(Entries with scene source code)
___
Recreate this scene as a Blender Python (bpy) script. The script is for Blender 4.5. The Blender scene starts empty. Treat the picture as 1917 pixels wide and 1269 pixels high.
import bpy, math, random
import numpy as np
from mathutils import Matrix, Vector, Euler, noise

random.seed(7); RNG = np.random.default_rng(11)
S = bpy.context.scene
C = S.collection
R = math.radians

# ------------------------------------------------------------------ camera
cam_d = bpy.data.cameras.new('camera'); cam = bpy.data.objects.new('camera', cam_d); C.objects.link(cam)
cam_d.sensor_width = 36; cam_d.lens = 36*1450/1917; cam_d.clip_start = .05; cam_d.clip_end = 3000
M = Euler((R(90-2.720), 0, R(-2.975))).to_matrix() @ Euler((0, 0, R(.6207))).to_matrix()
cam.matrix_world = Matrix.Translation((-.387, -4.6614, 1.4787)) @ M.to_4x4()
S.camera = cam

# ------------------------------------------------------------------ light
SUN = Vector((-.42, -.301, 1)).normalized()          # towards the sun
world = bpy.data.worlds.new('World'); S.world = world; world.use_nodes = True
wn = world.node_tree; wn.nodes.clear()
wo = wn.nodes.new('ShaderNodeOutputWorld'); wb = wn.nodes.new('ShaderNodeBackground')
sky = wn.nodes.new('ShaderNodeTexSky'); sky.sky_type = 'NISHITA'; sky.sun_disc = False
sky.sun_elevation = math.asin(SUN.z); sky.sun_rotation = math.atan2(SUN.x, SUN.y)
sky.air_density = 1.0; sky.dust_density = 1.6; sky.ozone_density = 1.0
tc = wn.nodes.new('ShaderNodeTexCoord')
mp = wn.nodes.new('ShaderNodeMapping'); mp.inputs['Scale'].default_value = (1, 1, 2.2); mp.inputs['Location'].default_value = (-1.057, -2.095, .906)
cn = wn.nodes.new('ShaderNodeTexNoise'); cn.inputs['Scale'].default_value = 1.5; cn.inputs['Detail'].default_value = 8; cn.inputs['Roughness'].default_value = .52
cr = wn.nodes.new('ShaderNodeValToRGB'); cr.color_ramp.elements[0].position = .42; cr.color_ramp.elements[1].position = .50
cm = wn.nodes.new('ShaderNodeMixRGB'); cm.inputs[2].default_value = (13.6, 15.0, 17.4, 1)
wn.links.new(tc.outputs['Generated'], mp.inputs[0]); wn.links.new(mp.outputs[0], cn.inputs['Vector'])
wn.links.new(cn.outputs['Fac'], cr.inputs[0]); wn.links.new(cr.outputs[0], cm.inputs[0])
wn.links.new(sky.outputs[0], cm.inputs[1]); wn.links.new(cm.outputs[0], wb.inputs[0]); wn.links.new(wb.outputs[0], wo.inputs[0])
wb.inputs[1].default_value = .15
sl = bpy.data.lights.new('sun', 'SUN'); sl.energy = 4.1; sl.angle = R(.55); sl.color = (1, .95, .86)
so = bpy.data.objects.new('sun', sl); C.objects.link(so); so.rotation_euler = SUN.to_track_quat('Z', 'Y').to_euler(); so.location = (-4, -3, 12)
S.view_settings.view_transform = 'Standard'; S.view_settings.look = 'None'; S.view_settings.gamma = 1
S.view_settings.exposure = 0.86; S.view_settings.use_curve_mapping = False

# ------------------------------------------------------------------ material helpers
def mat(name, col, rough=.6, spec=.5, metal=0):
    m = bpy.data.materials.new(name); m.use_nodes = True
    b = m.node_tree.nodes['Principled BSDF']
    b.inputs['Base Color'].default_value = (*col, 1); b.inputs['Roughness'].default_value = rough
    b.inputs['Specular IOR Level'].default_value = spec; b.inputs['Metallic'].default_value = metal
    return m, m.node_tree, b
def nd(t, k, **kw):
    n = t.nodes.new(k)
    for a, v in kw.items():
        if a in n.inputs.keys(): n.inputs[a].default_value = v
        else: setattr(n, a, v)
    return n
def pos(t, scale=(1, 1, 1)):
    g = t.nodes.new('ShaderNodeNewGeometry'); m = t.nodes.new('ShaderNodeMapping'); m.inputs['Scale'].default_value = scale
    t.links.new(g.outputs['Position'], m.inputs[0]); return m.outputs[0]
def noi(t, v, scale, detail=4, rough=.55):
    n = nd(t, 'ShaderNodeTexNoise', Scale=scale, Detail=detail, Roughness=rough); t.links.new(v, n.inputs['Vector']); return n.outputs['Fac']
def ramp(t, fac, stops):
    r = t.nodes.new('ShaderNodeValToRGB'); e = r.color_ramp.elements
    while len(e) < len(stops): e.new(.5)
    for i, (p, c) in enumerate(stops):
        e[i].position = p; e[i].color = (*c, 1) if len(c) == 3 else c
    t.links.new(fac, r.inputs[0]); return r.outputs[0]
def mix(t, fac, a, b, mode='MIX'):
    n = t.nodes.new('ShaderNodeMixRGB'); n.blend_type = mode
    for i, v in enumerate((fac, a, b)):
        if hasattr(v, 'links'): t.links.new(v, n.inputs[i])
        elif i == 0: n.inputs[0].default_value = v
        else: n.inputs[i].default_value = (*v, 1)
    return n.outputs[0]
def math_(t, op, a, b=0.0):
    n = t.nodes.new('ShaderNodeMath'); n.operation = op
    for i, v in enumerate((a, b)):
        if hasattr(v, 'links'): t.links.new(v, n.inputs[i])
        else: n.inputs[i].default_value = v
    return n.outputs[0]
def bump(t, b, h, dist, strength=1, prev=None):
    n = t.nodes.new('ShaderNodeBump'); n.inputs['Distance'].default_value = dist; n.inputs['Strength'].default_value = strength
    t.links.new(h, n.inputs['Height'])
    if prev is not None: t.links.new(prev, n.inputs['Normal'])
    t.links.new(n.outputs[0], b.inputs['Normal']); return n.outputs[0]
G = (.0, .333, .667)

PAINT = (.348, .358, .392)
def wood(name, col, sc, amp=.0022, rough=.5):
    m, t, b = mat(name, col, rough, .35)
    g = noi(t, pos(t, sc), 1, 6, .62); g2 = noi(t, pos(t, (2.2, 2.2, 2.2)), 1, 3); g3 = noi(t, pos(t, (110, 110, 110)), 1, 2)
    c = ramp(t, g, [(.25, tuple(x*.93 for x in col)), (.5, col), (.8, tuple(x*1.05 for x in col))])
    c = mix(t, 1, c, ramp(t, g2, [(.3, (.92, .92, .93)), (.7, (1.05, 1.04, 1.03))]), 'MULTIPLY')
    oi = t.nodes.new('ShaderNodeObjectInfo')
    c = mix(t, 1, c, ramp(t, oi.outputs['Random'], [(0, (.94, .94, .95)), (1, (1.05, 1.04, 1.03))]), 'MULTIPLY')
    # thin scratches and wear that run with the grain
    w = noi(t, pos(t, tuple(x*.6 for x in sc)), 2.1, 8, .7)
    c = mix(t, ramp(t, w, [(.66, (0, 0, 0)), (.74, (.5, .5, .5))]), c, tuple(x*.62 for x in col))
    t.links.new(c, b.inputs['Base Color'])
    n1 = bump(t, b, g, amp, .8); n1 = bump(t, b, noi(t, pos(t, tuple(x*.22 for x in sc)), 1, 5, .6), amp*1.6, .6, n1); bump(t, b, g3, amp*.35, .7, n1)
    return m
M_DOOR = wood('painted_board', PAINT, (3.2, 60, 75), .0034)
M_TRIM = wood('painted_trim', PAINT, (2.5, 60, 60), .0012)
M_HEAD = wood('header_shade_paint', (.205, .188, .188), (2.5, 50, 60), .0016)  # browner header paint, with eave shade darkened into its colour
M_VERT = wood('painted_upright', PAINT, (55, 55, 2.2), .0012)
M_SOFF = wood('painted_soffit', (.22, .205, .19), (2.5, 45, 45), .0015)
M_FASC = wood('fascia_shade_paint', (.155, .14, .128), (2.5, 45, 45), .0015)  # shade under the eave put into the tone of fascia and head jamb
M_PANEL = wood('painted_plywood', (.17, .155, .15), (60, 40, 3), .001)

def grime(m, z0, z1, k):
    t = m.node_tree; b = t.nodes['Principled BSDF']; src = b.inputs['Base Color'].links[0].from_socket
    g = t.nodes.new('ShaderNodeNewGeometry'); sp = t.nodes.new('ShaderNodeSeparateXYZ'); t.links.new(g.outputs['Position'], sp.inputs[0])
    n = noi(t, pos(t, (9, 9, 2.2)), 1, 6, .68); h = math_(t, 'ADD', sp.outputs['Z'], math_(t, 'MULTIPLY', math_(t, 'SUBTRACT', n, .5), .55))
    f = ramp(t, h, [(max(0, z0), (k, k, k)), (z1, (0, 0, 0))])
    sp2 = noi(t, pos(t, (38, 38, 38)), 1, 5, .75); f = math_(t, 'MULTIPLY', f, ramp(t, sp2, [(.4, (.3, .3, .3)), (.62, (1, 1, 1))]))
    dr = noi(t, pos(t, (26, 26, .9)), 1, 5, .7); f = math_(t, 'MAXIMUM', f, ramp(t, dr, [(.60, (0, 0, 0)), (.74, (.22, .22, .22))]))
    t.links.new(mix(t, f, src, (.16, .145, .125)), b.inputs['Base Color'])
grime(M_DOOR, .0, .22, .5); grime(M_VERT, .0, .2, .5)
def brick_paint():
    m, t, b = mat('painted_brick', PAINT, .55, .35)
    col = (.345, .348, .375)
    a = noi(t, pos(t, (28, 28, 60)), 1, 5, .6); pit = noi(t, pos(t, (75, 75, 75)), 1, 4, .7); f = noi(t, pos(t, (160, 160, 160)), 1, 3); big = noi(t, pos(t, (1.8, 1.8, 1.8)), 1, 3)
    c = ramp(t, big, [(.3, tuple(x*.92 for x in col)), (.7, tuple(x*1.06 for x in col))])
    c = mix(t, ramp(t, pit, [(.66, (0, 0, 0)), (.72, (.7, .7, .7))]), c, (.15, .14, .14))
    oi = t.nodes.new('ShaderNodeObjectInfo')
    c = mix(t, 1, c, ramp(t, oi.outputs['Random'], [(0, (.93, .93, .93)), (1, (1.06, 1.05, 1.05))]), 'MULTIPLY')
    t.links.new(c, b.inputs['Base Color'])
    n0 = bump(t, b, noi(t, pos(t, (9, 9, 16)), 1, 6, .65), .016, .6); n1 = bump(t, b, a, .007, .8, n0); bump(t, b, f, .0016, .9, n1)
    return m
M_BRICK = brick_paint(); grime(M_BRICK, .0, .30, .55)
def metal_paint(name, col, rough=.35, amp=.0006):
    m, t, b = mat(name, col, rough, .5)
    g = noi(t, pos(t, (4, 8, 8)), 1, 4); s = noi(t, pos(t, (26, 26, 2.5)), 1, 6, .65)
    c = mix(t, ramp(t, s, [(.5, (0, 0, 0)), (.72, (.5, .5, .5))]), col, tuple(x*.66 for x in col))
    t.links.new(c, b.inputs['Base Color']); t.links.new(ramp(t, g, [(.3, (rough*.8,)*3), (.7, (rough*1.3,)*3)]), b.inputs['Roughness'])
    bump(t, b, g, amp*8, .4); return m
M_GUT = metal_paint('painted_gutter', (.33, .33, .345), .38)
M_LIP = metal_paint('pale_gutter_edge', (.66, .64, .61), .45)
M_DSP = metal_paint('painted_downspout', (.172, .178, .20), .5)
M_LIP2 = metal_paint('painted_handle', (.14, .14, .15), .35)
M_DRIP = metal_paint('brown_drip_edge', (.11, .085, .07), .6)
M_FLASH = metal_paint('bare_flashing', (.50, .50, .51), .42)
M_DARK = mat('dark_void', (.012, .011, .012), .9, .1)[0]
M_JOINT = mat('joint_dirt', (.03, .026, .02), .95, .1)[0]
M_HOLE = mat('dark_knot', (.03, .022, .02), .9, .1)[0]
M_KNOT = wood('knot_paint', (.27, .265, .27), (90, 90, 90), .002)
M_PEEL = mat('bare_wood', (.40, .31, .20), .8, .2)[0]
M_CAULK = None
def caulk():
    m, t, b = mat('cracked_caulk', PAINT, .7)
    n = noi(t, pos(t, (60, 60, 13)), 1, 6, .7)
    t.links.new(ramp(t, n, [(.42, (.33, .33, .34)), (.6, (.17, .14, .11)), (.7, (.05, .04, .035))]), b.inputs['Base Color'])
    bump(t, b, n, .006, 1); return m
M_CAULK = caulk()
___
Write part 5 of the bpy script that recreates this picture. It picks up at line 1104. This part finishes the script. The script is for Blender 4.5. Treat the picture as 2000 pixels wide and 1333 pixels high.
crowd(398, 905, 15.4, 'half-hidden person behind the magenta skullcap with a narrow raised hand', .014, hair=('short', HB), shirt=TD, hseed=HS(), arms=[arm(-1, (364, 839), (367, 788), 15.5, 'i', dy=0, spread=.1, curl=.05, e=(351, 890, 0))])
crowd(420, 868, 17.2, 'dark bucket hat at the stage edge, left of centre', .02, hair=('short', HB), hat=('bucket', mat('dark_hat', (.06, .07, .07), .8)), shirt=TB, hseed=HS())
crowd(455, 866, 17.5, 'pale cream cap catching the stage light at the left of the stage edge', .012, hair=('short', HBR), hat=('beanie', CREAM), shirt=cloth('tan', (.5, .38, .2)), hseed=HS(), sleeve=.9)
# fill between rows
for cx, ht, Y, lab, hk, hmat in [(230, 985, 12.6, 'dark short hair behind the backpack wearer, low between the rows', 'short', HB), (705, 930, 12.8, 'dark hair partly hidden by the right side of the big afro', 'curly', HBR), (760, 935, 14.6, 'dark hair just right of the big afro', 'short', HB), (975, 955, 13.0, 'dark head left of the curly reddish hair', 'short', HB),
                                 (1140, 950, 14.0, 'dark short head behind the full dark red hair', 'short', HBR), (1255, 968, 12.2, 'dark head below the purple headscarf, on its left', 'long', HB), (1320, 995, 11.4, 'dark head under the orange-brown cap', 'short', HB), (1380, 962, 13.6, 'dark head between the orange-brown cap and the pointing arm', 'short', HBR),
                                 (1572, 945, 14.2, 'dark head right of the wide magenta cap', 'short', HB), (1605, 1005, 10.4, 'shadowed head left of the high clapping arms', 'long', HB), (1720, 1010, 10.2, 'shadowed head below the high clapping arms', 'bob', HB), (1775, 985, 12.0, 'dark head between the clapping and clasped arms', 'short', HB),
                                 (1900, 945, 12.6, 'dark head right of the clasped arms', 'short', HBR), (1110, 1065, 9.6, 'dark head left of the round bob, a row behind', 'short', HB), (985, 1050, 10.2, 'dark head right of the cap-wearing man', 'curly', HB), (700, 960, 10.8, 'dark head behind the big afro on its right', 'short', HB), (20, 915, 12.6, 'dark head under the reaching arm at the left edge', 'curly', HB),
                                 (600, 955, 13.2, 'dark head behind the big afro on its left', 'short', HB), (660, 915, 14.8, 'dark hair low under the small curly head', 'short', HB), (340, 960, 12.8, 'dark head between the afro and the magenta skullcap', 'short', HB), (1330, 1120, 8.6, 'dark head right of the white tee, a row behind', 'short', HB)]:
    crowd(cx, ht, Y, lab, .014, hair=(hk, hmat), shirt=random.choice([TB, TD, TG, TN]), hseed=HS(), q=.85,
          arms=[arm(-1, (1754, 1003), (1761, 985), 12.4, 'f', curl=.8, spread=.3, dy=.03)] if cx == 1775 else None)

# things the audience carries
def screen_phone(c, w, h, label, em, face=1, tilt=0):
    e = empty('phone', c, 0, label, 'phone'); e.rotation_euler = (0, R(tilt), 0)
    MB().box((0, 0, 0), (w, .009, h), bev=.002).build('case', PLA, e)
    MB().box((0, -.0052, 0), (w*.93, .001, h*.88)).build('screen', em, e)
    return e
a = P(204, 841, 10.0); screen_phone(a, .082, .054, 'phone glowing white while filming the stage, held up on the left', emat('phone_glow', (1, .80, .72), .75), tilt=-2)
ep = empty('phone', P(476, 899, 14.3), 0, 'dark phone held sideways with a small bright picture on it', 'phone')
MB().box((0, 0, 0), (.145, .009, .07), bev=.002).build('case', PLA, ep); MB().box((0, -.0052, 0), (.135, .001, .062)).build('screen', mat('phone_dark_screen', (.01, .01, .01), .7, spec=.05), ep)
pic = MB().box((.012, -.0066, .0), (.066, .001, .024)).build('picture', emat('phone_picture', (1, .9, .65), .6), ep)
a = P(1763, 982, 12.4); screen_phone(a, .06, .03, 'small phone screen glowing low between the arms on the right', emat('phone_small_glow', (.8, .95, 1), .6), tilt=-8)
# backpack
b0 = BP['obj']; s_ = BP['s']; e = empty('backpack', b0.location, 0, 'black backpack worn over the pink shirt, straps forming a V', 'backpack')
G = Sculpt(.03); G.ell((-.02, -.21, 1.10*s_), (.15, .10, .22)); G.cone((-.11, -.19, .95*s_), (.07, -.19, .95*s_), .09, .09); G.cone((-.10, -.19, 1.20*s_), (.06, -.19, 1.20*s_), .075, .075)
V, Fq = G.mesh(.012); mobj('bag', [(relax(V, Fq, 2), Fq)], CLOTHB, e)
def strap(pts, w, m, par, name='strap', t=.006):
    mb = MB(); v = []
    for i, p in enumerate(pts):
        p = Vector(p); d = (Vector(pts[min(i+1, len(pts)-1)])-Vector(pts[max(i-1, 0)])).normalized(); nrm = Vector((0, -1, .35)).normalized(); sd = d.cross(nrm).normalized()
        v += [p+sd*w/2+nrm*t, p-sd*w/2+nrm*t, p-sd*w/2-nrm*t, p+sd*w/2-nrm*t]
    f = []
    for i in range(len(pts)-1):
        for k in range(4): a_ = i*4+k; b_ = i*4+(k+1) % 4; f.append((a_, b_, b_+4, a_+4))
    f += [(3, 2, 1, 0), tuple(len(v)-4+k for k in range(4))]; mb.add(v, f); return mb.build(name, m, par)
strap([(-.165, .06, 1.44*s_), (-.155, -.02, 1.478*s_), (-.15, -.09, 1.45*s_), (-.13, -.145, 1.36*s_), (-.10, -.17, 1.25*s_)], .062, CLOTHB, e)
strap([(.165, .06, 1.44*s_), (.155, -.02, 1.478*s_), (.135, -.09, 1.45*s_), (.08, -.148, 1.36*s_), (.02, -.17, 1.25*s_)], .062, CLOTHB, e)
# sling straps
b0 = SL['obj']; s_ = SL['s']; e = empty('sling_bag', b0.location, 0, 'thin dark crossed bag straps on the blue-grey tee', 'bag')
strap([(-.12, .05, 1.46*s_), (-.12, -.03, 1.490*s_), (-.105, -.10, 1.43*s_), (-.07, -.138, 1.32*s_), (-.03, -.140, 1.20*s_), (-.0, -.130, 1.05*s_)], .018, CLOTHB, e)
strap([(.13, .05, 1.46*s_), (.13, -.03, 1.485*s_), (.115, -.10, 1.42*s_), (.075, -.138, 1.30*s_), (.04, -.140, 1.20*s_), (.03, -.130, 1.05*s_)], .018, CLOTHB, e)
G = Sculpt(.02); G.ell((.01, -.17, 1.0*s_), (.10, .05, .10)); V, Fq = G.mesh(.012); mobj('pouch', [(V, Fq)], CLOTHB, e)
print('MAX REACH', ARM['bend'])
___
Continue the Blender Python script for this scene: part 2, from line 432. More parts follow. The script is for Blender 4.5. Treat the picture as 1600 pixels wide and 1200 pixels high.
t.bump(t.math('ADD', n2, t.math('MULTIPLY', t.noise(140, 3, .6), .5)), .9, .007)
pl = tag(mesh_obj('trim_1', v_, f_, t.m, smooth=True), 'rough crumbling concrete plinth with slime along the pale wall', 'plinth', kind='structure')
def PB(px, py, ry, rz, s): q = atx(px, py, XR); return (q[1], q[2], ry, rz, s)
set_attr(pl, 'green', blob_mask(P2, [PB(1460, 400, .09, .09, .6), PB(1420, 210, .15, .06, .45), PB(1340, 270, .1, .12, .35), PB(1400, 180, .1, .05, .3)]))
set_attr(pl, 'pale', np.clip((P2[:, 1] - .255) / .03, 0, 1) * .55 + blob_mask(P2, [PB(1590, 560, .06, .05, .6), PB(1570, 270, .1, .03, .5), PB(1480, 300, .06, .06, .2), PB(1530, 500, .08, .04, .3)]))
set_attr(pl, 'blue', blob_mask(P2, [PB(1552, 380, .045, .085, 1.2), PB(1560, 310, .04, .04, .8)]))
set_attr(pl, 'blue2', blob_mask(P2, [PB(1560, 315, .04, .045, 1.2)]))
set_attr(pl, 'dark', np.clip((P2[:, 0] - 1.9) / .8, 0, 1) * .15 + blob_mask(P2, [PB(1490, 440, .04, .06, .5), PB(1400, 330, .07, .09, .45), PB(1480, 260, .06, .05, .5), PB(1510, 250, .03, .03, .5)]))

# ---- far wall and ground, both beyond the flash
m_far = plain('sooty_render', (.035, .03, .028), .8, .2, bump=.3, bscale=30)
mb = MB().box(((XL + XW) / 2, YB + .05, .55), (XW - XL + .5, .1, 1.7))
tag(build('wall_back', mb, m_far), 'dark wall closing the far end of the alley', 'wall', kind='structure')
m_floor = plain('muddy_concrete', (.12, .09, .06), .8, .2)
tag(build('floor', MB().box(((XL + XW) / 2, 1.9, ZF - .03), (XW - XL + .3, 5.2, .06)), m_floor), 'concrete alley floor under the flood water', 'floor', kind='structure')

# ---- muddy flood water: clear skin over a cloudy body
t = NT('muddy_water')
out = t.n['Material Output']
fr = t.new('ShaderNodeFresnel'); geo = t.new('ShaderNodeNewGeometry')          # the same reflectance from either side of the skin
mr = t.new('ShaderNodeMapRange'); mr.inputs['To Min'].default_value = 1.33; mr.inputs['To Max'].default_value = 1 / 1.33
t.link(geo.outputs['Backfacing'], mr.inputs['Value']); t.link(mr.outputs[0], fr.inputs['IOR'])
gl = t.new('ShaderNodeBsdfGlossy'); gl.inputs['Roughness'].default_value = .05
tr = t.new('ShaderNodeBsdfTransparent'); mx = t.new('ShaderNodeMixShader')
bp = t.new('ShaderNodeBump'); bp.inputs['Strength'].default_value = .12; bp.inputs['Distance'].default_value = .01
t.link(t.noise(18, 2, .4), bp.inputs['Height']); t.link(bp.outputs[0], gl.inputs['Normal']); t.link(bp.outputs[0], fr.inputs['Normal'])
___
What you need to do: Reproduce word for word the material above, beginning with the line that contains "Recreate this scene" and ending with the line that contains "R = math.radians".

Solution:
Recreate this scene as a Blender Python (bpy) script. The script is for Blender 4.5. The Blender scene starts empty. Treat the picture as 1917 pixels wide and 1269 pixels high.
import bpy, math, random
import numpy as np
from mathutils import Matrix, Vector, Euler, noise

random.seed(7); RNG = np.random.default_rng(11)
S = bpy.context.scene
C = S.collection
R = math.radians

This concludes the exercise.